8.15 a.m. A loud cicada zinging like a high wire, a squirrel gnawing, my fingers pattering, and that's it for noise. For now. No, my stomach growling too. Breakfast is needed.
Now that it's winding down, I have to say - this has been a perfect summer. Just hot enough, with tons of rain for the garden, which still looks spectacular. There has been a bit of travel and a great deal of time for creative work, which for a freelance writer is what holidays from paid work are for. On second thought, no, it hasn't been perfect - I didn't get into the country or the wilderness at all, no Ontario lakes, no cottage, no hikes. My own inner-city garden has provided the tranquil vista.
But mostly - there has been a small sun-browned body to watch enjoying what summer offers. Yesterday, his mother took both of us to Sunnyside Pool, which is newly refurbished, an enormous sparkling facility on the edge of the lake. And our little man, now 15 months old, spent an hour flinging himself from the edge of the pool into the waiting arms of two women and seducing many others - so many stop to watch him and exclaim, He's adorable! He's also brave and fearless. He'd pull himself out of the water, stand for a minute and then fly. You have to watch him every second, said his mother. I realized why she is so good at this job - because she is very relaxed and yet vigilant. She lets him take risks, much more than I ever did as her mother, but she is always there to make sure the consequences are never too serious.
So we splashed and floated and then went to the nearby café for lunch overlooking the beach. Summer.

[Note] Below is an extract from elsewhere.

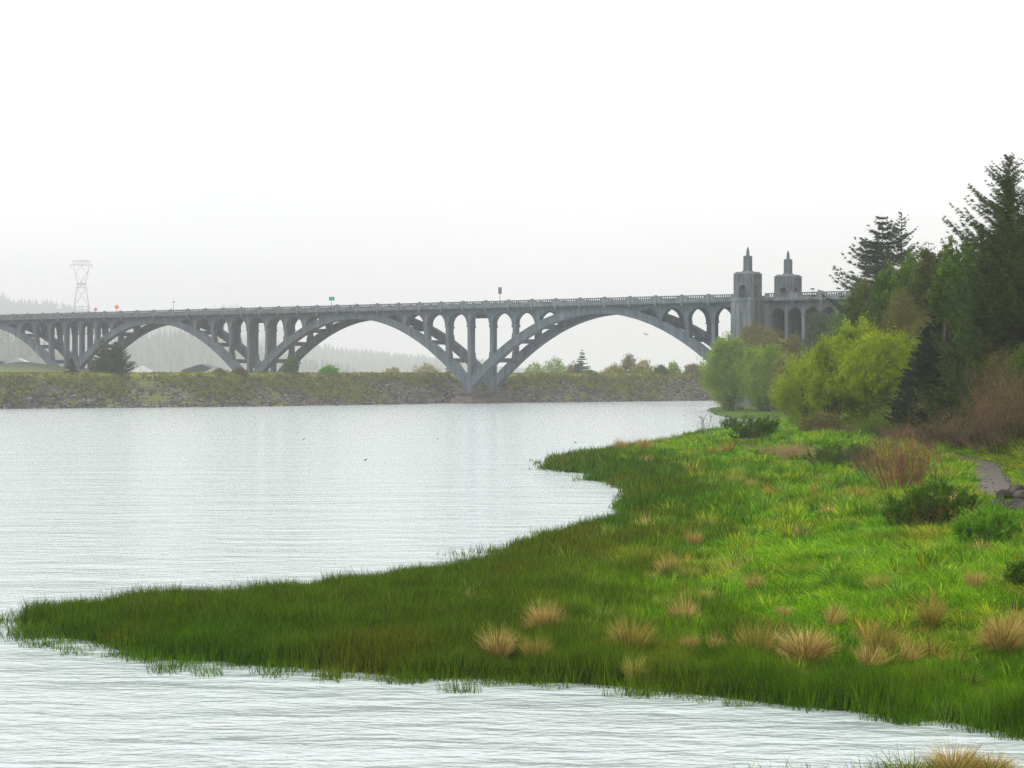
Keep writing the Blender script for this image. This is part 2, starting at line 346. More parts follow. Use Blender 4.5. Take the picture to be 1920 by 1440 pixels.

I realized then why I started to get fit at the age of 40. It wasn't that I was newly divorced and needed something to fill the hole left by the end of my marriage, no. It was that I knew, somewhere, that in two decades an extremely energetic and strong young person would be born and need a relatively strong and energetic grandma. And here we are.
Spent last night reading Neil Gaiman's new book The Ocean at the End of the Lane cover to cover, after the library kindly made it available. I've only read Coraline of his other books, years ago, finding it absolutely gripping. And this one is too - I could not put it down. Shades of Harry Potter, yes, especially in the dementor-like hunger birds, and also, like those books, perfect for mature child readers and immature adult readers. What Gaiman does so well is portray the horror of a child dealing with adults who are not what they seem. The most devastating scene in the book is not where the 7-year old hero is dealing with mythic, primeval hauntings, but where his own father punishes him blindly and cruelly. Horrifying. In the powerful climactic scene, the narrator says:
"I saw the world I had walked since my birth, and I understood how fragile it was, that the reality I knew was a thin layer of icing on a great dark birthday cake writhing with grubs and nightmares and hunger."
Made me think, of course, about my own book, and whether I have granted my child narrator the true depth of her fear and pain. Not sure that I have. Neil Gaiman rams that child's reality right into you. And - as perhaps I have mentioned, not that it matters or anything - he's cute, too.